Saturday, February 4, 2012

M.G. Lord, the cultural critic who brought us the history of Barbie, says in her new bio of Liz Taylor that the actress was an "Accidental Feminist."  http://tinyurl.com/88pxhyh  Really, it seems beside the point.  La Liz was bigger than feminism, or any ism.  She was bigger than big.  She was huge.  As Liesel Shillinger says in her NYTimes review:

At the current cultural moment, when women diet and exercise to achieve a boyish form, and don girdles--hiply rebaptized as Spanx--to heighten this effect, it's jarring to see Taylor, with her nipped-in waist, straining bosom and generous hips, flirt and rage without apparent anxiety that she may be "bulging" in both fleshly and emotive terms.  Camille Paglia has called Taylor "prefeminist," believing that she expresses "woman's ancient and eternal control of the sexual realm."

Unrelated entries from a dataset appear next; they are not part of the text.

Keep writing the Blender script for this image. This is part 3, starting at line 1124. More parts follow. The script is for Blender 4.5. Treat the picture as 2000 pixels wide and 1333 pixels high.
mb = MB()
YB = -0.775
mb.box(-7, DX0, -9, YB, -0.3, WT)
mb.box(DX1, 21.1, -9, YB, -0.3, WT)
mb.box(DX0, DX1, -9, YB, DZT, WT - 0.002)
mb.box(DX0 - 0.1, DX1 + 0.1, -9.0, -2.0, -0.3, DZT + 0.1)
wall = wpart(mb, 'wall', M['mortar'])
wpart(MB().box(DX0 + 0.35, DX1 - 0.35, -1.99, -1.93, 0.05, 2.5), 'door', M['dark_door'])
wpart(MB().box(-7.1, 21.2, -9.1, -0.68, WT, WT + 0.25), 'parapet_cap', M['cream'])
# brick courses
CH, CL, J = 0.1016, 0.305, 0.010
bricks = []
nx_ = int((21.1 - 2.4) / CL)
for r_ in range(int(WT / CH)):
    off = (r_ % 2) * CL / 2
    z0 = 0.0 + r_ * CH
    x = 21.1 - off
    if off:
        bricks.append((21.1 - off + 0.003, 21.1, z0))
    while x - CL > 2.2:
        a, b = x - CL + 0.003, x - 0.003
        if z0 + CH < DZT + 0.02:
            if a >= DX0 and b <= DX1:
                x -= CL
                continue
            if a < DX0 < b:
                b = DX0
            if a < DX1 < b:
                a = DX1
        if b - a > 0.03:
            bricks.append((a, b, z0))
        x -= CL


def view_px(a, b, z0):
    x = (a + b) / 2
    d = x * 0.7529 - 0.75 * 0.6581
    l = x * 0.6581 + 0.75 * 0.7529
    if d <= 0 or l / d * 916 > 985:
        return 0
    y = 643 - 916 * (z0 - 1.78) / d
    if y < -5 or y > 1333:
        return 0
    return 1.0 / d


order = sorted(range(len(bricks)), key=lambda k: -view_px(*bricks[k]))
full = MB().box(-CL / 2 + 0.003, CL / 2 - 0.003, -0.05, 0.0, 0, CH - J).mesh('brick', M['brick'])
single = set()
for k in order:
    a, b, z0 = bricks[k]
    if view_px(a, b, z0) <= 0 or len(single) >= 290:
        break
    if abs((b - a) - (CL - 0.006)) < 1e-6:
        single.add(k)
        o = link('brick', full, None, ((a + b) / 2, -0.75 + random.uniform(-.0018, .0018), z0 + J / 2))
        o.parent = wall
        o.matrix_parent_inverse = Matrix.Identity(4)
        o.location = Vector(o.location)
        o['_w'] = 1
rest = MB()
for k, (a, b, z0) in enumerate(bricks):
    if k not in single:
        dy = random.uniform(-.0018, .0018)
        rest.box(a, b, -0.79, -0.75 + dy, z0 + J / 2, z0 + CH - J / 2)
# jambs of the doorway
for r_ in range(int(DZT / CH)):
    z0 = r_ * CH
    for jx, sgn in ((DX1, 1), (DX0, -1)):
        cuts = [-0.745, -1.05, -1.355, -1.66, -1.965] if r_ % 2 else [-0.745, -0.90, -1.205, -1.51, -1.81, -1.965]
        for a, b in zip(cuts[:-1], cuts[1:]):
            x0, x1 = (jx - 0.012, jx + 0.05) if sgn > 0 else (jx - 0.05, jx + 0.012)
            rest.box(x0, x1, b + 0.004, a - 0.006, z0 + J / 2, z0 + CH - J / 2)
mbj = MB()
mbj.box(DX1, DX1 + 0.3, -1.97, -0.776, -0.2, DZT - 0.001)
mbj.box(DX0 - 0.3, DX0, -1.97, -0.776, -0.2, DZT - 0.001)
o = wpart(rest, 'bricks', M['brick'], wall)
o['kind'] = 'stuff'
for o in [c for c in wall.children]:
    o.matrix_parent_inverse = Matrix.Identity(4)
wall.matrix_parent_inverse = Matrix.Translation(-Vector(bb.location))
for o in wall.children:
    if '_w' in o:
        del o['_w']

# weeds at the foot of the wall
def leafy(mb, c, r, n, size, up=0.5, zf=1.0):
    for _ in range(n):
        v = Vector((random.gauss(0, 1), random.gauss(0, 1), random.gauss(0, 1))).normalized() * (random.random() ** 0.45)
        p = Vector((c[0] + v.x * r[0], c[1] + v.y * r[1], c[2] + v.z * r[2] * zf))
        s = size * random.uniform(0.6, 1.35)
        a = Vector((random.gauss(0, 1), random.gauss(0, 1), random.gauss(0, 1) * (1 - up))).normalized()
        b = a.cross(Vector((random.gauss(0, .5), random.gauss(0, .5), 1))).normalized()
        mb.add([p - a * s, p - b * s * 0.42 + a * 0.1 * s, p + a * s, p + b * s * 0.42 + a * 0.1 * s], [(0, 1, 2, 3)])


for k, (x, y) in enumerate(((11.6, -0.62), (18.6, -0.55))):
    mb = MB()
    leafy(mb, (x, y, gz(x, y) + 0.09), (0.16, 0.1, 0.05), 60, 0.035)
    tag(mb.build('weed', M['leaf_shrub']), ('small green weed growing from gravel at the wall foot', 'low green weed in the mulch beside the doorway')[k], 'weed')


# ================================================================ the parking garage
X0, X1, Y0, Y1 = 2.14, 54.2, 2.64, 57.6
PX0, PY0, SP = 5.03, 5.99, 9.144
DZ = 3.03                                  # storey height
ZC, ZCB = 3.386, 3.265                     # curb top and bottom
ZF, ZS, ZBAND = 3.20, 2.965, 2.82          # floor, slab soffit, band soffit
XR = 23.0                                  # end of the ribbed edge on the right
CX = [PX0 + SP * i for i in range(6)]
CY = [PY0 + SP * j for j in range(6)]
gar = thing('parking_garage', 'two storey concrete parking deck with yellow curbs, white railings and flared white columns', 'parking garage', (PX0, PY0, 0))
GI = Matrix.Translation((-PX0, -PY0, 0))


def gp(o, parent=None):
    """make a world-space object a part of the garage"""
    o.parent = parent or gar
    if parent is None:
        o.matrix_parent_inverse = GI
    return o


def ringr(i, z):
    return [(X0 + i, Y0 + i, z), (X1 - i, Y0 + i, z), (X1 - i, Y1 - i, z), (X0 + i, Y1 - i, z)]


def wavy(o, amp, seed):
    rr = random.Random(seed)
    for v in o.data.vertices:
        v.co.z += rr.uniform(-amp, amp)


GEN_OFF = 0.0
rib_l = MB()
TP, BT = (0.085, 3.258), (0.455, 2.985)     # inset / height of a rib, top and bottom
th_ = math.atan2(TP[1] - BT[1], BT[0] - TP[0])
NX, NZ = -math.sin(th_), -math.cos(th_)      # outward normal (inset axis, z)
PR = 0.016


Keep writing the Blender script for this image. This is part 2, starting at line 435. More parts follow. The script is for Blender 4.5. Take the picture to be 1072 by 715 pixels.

Taylor, who unapologetically loved love and loved food, adored Chasen's chili so much she had it shipped to her on the set of Cleopatra.  Here is Nora Ephron's recipe for it at Epicurious:  http://www.epicurious.com/recipes/member/views/NORA-EPHRONS-CHASENS-CHILI-50042419

So make some chili today and settle in front of the screen:  The two Father of the Bride films, Giant, Cat on a Hot Tin Roof, Suddenly Last Summer, Butterfield 8, Who's Afraid of Virginia Woolfe--those are just the big ones.  She's transfixing in nearly everything.